╭─ RECORDED DATA

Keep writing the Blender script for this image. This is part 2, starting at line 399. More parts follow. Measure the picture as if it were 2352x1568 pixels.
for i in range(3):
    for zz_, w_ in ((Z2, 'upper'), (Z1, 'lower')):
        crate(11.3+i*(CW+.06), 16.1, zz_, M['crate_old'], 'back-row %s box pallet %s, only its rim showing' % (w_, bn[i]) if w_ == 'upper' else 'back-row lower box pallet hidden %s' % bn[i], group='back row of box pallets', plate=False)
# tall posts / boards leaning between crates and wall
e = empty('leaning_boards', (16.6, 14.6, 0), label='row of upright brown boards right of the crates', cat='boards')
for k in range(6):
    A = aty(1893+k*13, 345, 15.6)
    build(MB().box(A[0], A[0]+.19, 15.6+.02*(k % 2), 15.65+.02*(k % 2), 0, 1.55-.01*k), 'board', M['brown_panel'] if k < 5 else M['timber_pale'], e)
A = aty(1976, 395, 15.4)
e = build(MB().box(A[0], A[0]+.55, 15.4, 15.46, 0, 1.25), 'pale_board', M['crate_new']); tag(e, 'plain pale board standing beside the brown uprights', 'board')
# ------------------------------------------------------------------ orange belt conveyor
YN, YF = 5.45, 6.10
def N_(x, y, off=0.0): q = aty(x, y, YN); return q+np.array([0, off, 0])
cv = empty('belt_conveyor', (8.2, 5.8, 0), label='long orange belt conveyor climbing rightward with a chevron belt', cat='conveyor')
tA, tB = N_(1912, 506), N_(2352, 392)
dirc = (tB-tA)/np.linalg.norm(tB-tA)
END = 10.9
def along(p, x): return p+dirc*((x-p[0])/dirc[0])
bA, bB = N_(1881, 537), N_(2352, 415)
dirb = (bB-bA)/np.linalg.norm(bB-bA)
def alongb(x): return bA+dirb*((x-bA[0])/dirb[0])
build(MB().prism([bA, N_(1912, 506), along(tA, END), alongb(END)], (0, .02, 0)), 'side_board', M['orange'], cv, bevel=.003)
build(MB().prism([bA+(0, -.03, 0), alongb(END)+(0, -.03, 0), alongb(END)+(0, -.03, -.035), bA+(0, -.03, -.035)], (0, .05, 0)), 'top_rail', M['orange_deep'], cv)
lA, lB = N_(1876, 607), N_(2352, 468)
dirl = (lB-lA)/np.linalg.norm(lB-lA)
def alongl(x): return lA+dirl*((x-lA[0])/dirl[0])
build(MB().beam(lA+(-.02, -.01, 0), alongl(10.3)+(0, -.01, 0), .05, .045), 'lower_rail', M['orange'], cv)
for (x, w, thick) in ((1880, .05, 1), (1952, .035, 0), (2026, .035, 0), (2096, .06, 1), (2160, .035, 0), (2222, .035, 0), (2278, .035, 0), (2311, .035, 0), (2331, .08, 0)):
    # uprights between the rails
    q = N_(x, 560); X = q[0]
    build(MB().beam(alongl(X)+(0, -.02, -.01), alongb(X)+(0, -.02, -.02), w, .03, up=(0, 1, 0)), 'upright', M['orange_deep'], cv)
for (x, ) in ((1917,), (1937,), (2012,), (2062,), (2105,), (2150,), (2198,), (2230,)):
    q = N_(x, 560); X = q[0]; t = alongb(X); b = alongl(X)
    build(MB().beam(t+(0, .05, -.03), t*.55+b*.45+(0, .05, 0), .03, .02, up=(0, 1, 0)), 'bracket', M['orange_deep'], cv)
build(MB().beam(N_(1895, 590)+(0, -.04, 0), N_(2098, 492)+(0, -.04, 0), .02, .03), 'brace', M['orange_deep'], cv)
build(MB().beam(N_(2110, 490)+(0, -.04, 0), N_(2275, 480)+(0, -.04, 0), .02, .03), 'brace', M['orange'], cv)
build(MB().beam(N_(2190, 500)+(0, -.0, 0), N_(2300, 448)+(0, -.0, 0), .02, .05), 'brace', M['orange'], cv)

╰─

**TASK GOAL**. Repeat every line of the material exactly as given.

**SOLUTION TO THIS EXERCISE**.
Keep writing the Blender script for this image. This is part 2, starting at line 399. More parts follow. Measure the picture as if it were 2352x1568 pixels.
for i in range(3):
    for zz_, w_ in ((Z2, 'upper'), (Z1, 'lower')):
        crate(11.3+i*(CW+.06), 16.1, zz_, M['crate_old'], 'back-row %s box pallet %s, only its rim showing' % (w_, bn[i]) if w_ == 'upper' else 'back-row lower box pallet hidden %s' % bn[i], group='back row of box pallets', plate=False)
# tall posts / boards leaning between crates and wall
e = empty('leaning_boards', (16.6, 14.6, 0), label='row of upright brown boards right of the crates', cat='boards')
for k in range(6):
    A = aty(1893+k*13, 345, 15.6)
    build(MB().box(A[0], A[0]+.19, 15.6+.02*(k % 2), 15.65+.02*(k % 2), 0, 1.55-.01*k), 'board', M['brown_panel'] if k < 5 else M['timber_pale'], e)
A = aty(1976, 395, 15.4)
e = build(MB().box(A[0], A[0]+.55, 15.4, 15.46, 0, 1.25), 'pale_board', M['crate_new']); tag(e, 'plain pale board standing beside the brown uprights', 'board')
# ------------------------------------------------------------------ orange belt conveyor
YN, YF = 5.45, 6.10
def N_(x, y, off=0.0): q = aty(x, y, YN); return q+np.array([0, off, 0])
cv = empty('belt_conveyor', (8.2, 5.8, 0), label='long orange belt conveyor climbing rightward with a chevron belt', cat='conveyor')
tA, tB = N_(1912, 506), N_(2352, 392)
dirc = (tB-tA)/np.linalg.norm(tB-tA)
END = 10.9
def along(p, x): return p+dirc*((x-p[0])/dirc[0])
bA, bB = N_(1881, 537), N_(2352, 415)
dirb = (bB-bA)/np.linalg.norm(bB-bA)
def alongb(x): return bA+dirb*((x-bA[0])/dirb[0])
build(MB().prism([bA, N_(1912, 506), along(tA, END), alongb(END)], (0, .02, 0)), 'side_board', M['orange'], cv, bevel=.003)
build(MB().prism([bA+(0, -.03, 0), alongb(END)+(0, -.03, 0), alongb(END)+(0, -.03, -.035), bA+(0, -.03, -.035)], (0, .05, 0)), 'top_rail', M['orange_deep'], cv)
lA, lB = N_(1876, 607), N_(2352, 468)
dirl = (lB-lA)/np.linalg.norm(lB-lA)
def alongl(x): return lA+dirl*((x-lA[0])/dirl[0])
build(MB().beam(lA+(-.02, -.01, 0), alongl(10.3)+(0, -.01, 0), .05, .045), 'lower_rail', M['orange'], cv)
for (x, w, thick) in ((1880, .05, 1), (1952, .035, 0), (2026, .035, 0), (2096, .06, 1), (2160, .035, 0), (2222, .035, 0), (2278, .035, 0), (2311, .035, 0), (2331, .08, 0)):
    # uprights between the rails
    q = N_(x, 560); X = q[0]
    build(MB().beam(alongl(X)+(0, -.02, -.01), alongb(X)+(0, -.02, -.02), w, .03, up=(0, 1, 0)), 'upright', M['orange_deep'], cv)
for (x, ) in ((1917,), (1937,), (2012,), (2062,), (2105,), (2150,), (2198,), (2230,)):
    q = N_(x, 560); X = q[0]; t = alongb(X); b = alongl(X)
    build(MB().beam(t+(0, .05, -.03), t*.55+b*.45+(0, .05, 0), .03, .02, up=(0, 1, 0)), 'bracket', M['orange_deep'], cv)
build(MB().beam(N_(1895, 590)+(0, -.04, 0), N_(2098, 492)+(0, -.04, 0), .02, .03), 'brace', M['orange_deep'], cv)
build(MB().beam(N_(2110, 490)+(0, -.04, 0), N_(2275, 480)+(0, -.04, 0), .02, .03), 'brace', M['orange'], cv)
build(MB().beam(N_(2190, 500)+(0, -.0, 0), N_(2300, 448)+(0, -.0, 0), .02, .05), 'brace', M['orange'], cv)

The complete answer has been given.